• **Data shown**
_ _ _ _

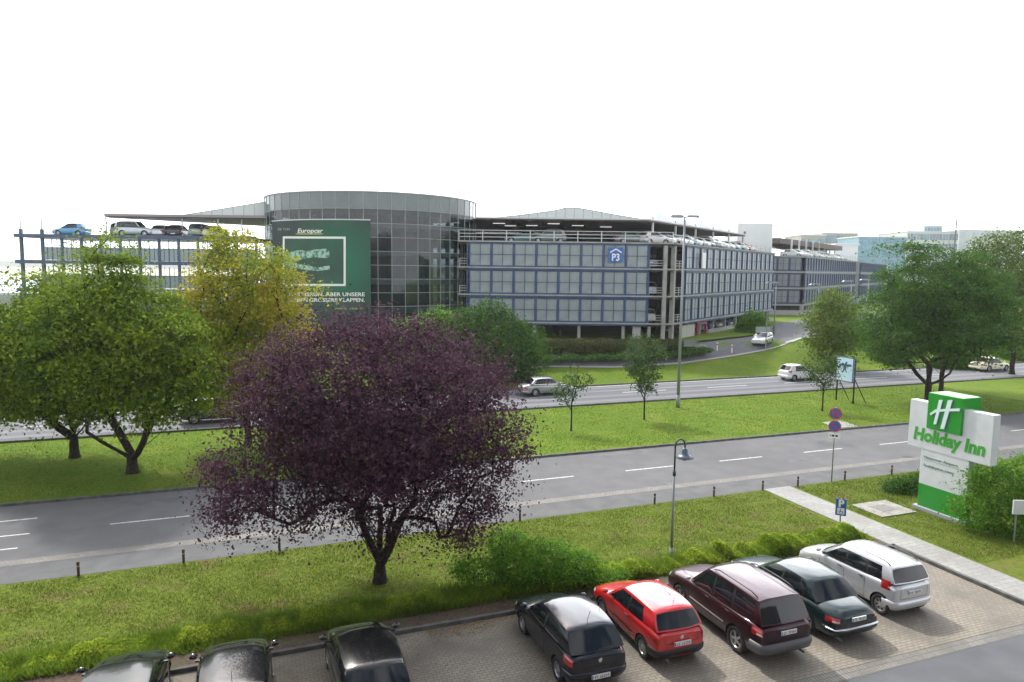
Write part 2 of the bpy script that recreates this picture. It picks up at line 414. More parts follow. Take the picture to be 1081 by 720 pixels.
    if not far:
        rs=random.Random(name+label); y=.19
        for k in range(8):
            if k not in (2,): 
                w_=.034; a=rs.choice([0,1,2])
                pl.box((xp-.0165,y-w_/2,zp),(.004,w_*.35,.07),m=2)
                pl.box((xp-.0168,y-w_/2,zp+(.03,0,-.03)[a]),(.004,w_,.014),m=2)
            y-=.053
    M_pb=mat('plate_blue',(.02,.05,.3),.5); pl.build('number_plate',[M_plate,M_pb,M_blk],root,local=True)
    # wheels
    tm,rm=wheel_meshes(r,.2,rim_style)
    for x in wx:
        for sy in (1,-1):
            w=bpy.data.objects.new('wheel',None); link(w,root); w.location=(x,sy*(W/2-.125),r); w.rotation_euler=(0,random.uniform(0,1.2),0 if sy>0 else math.pi)
            w.empty_display_size=.1
            obj('tyre',tm,w); obj('rim',rm,w)
    # mirrors
    dmir=cols[0][0]+.18; 
    for sy in (1,-1):
        g=MB(); zc=belt[0]+.09; yb=wbot(dmir); g.box((X(dmir),sy*(yb+.03),zc-.05),(.05,.10,.04),m=1); 
        g2=[(0,.0),(.045,.005),(.075,.03),(.085,.06)]
        M=Matrix.Translation((X(dmir)+.05,sy*(yb+.13),zc))@Matrix.Rotation(-math.pi/2,4,'Y')@Matrix.Diagonal((.8,1.25,1,1))
        g.lathe([(.001,.10),(.04,.095),(.075,.06),(.085,.0),(.08,-.005)],12,M@Matrix.Translation((0,0,-.11)),m=0); g.lathe([(.08,-.1),(.001,-.1)],12,M,m=2)
        o=g.build('wing_mirror',[sp.get('mirm',P),M_blk,M_glass],root,local=True,smooth=False); autosmooth(o)
    # lower dark floor so no light leaks
    if far: return root
    # seams & details
    def strip(nm,pts,w,m,off=.004,parent=None,sidey=None,back=False):
        G=[[],[]]
        for (d,z) in pts:
            for k,e in ((0,-w/2),(1,w/2)):
                if back: o,dr=(-L/2-1,d+(e if sidey=='v' else 0),z+(0 if sidey=='v' else e)),(1,0,0); nv=Vector((-1,0,0))
                else: 
                    o,dr=(X(d)+(e if sidey[1]=='v' else 0),sidey[0]*(W/2+1),z+(0 if sidey[1]=='v' else e)),(0,-sidey[0],0); nv=Vector((0,sidey[0],0))
                q=hit(o,dr)
                if q is None: return
                G[k].append(q[0]+nv*off)
        g=MB(); g.grid(G,0); return g.build(nm,m,parent or root,local=True)
    lz=lambda a,b,n=7: [lerp(a,b,i/n) for i in range(n+1)]
    for sy in (1,-1):
        for d in sp['doors']:
            strip('door_seam',[(d,z) for z in lz(.34,zbelt(d)-.02)],.012,M_seam,sidey=(sy,'v'))
        dd=sp['doors']; strip('door_seam',[(d,.335) for d in lz(dd[0],dd[-1],10)],.012,M_seam,sidey=(sy,'h'))
        for d in sp['handles']:
            z=zbelt(d)-.13; q=hit((X(d),sy*(W/2+1),z),(0,-sy,0))
            if q: g=MB(); g.box((X(d),q[0].y+sy*.015,z),(.17,.03,.03)); g.build('door_handle',sp.get('handm',M_blk),root,local=True,bevel=.006)
        if sp.get('sidestrip'):
            z,m,w_=sp['sidestrip']; a0=fo+r+.16; a1=fo+wb-r-.14; strip('side_moulding',[(d,z) for d in lz(a0,a1,12)],w_,m,.012,sidey=(sy,'h'))
        if sp.get('rails'):
            d0,d1=cols[0][1]+.25,cols[-1][1]-.1; pts=[]
            for i in range(9):
                d=lerp(d0,d1,i/8); z=zroof(d)+ (.055 if 0<i<8 else -.01); pts.append((X(d),sy*(wtop(d)-.06),z))
            g=MB(); g.tube(pts,.017,6); g.build('roof_rail',sp.get('railm',M_blk),root,local=True,smooth=True)
    # hatch / boot seam
    if sp.get('hatch'):
        z0,z1,hw=sp['hatch']
        for y in (-hw,hw): strip('hatch_seam',[(y,z) for z in lz(z0,z1)],.012,M_seam,sidey='v',back=True)
        strip('hatch_seam',[(y,z0) for y in lz(-hw,hw,10)],.012,M_seam,sidey='h',back=True)
    # antenna
    if sp.get('ant'):
        d=cols[-1][1]-.22; g=MB(); g.tube([(X(d),sp.get('anty',0),zroof(d)),(X(d)-.16,sp.get('anty',0),zroof(d)+.34)],.007,5); g.build('antenna',M_blk,root,local=True)
    if sp.get('wiper'):
        zz=sp['wiper']; t0=.12; e=cols[-1]; A=side(.12,e[0],e[1],1); B=side(.2,e[0],e[1],1)
        g=MB(); g.tube([(A.x-.09,0,A.z+.0),(B.x-.09,-.42,B.z-.03)],.012,5); g.build('rear_wiper',M_blk,root,local=True)
    if sp.get('badge'):
        z=sp['badge']; x=rear_x(z); g=MB(); g.lathe([(.055,0),(.055,.012),(.045,.016),(.001,.016)],20,Matrix.Translation((x+.004,0,z))@Matrix.Rotation(-math.pi/2,4,'Y')); g.build('badge',M_chrome,root,local=True)
    if sp.get('exhaust'):
        g=MB(); y=sp['exhaust']; g.tube([(-L/2+.3,y,zb+.03),(-L/2-.02,y,zb+.03)],.035,10,cap=False); g.build('exhaust_pipe',M_steel,root,local=True)
    return root
def cols5(a,b,c,d,e,bp=.1):  # a: A pillar foot/top, b: B pillar, c: C pillar, d: rear quarter start/end, e: end
    pass
NAVY=paint('paint_navy_black',(.006,.008,.016)); BLACK=paint('paint_black',(.006,.007,.008)); RED=paint('paint_red',(.52,.012,.016)); MAROON=paint('paint_maroon',(.040,.012,.018),.3,.5); GREYCL=mat('cladding_grey',(.085,.088,.092),.45)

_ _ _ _

• **What to produce**
Repeat the material above word for word, please, apart from its images.

• **Response to this task**
Write part 2 of the bpy script that recreates this picture. It picks up at line 414. More parts follow. Take the picture to be 1081 by 720 pixels.
    if not far:
        rs=random.Random(name+label); y=.19
        for k in range(8):
            if k not in (2,): 
                w_=.034; a=rs.choice([0,1,2])
                pl.box((xp-.0165,y-w_/2,zp),(.004,w_*.35,.07),m=2)
                pl.box((xp-.0168,y-w_/2,zp+(.03,0,-.03)[a]),(.004,w_,.014),m=2)
            y-=.053
    M_pb=mat('plate_blue',(.02,.05,.3),.5); pl.build('number_plate',[M_plate,M_pb,M_blk],root,local=True)
    # wheels
    tm,rm=wheel_meshes(r,.2,rim_style)
    for x in wx:
        for sy in (1,-1):
            w=bpy.data.objects.new('wheel',None); link(w,root); w.location=(x,sy*(W/2-.125),r); w.rotation_euler=(0,random.uniform(0,1.2),0 if sy>0 else math.pi)
            w.empty_display_size=.1
            obj('tyre',tm,w); obj('rim',rm,w)
    # mirrors
    dmir=cols[0][0]+.18; 
    for sy in (1,-1):
        g=MB(); zc=belt[0]+.09; yb=wbot(dmir); g.box((X(dmir),sy*(yb+.03),zc-.05),(.05,.10,.04),m=1); 
        g2=[(0,.0),(.045,.005),(.075,.03),(.085,.06)]
        M=Matrix.Translation((X(dmir)+.05,sy*(yb+.13),zc))@Matrix.Rotation(-math.pi/2,4,'Y')@Matrix.Diagonal((.8,1.25,1,1))
        g.lathe([(.001,.10),(.04,.095),(.075,.06),(.085,.0),(.08,-.005)],12,M@Matrix.Translation((0,0,-.11)),m=0); g.lathe([(.08,-.1),(.001,-.1)],12,M,m=2)
        o=g.build('wing_mirror',[sp.get('mirm',P),M_blk,M_glass],root,local=True,smooth=False); autosmooth(o)
    # lower dark floor so no light leaks
    if far: return root
    # seams & details
    def strip(nm,pts,w,m,off=.004,parent=None,sidey=None,back=False):
        G=[[],[]]
        for (d,z) in pts:
            for k,e in ((0,-w/2),(1,w/2)):
                if back: o,dr=(-L/2-1,d+(e if sidey=='v' else 0),z+(0 if sidey=='v' else e)),(1,0,0); nv=Vector((-1,0,0))
                else: 
                    o,dr=(X(d)+(e if sidey[1]=='v' else 0),sidey[0]*(W/2+1),z+(0 if sidey[1]=='v' else e)),(0,-sidey[0],0); nv=Vector((0,sidey[0],0))
                q=hit(o,dr)
                if q is None: return
                G[k].append(q[0]+nv*off)
        g=MB(); g.grid(G,0); return g.build(nm,m,parent or root,local=True)
    lz=lambda a,b,n=7: [lerp(a,b,i/n) for i in range(n+1)]
    for sy in (1,-1):
        for d in sp['doors']:
            strip('door_seam',[(d,z) for z in lz(.34,zbelt(d)-.02)],.012,M_seam,sidey=(sy,'v'))
        dd=sp['doors']; strip('door_seam',[(d,.335) for d in lz(dd[0],dd[-1],10)],.012,M_seam,sidey=(sy,'h'))
        for d in sp['handles']:
            z=zbelt(d)-.13; q=hit((X(d),sy*(W/2+1),z),(0,-sy,0))
            if q: g=MB(); g.box((X(d),q[0].y+sy*.015,z),(.17,.03,.03)); g.build('door_handle',sp.get('handm',M_blk),root,local=True,bevel=.006)
        if sp.get('sidestrip'):
            z,m,w_=sp['sidestrip']; a0=fo+r+.16; a1=fo+wb-r-.14; strip('side_moulding',[(d,z) for d in lz(a0,a1,12)],w_,m,.012,sidey=(sy,'h'))
        if sp.get('rails'):
            d0,d1=cols[0][1]+.25,cols[-1][1]-.1; pts=[]
            for i in range(9):
                d=lerp(d0,d1,i/8); z=zroof(d)+ (.055 if 0<i<8 else -.01); pts.append((X(d),sy*(wtop(d)-.06),z))
            g=MB(); g.tube(pts,.017,6); g.build('roof_rail',sp.get('railm',M_blk),root,local=True,smooth=True)
    # hatch / boot seam
    if sp.get('hatch'):
        z0,z1,hw=sp['hatch']
        for y in (-hw,hw): strip('hatch_seam',[(y,z) for z in lz(z0,z1)],.012,M_seam,sidey='v',back=True)
        strip('hatch_seam',[(y,z0) for y in lz(-hw,hw,10)],.012,M_seam,sidey='h',back=True)
    # antenna
    if sp.get('ant'):
        d=cols[-1][1]-.22; g=MB(); g.tube([(X(d),sp.get('anty',0),zroof(d)),(X(d)-.16,sp.get('anty',0),zroof(d)+.34)],.007,5); g.build('antenna',M_blk,root,local=True)
    if sp.get('wiper'):
        zz=sp['wiper']; t0=.12; e=cols[-1]; A=side(.12,e[0],e[1],1); B=side(.2,e[0],e[1],1)
        g=MB(); g.tube([(A.x-.09,0,A.z+.0),(B.x-.09,-.42,B.z-.03)],.012,5); g.build('rear_wiper',M_blk,root,local=True)
    if sp.get('badge'):
        z=sp['badge']; x=rear_x(z); g=MB(); g.lathe([(.055,0),(.055,.012),(.045,.016),(.001,.016)],20,Matrix.Translation((x+.004,0,z))@Matrix.Rotation(-math.pi/2,4,'Y')); g.build('badge',M_chrome,root,local=True)
    if sp.get('exhaust'):
        g=MB(); y=sp['exhaust']; g.tube([(-L/2+.3,y,zb+.03),(-L/2-.02,y,zb+.03)],.035,10,cap=False); g.build('exhaust_pipe',M_steel,root,local=True)
    return root
def cols5(a,b,c,d,e,bp=.1):  # a: A pillar foot/top, b: B pillar, c: C pillar, d: rear quarter start/end, e: end
    pass
NAVY=paint('paint_navy_black',(.006,.008,.016)); BLACK=paint('paint_black',(.006,.007,.008)); RED=paint('paint_red',(.52,.012,.016)); MAROON=paint('paint_maroon',(.040,.012,.018),.3,.5); GREYCL=mat('cladding_grey',(.085,.088,.092),.45)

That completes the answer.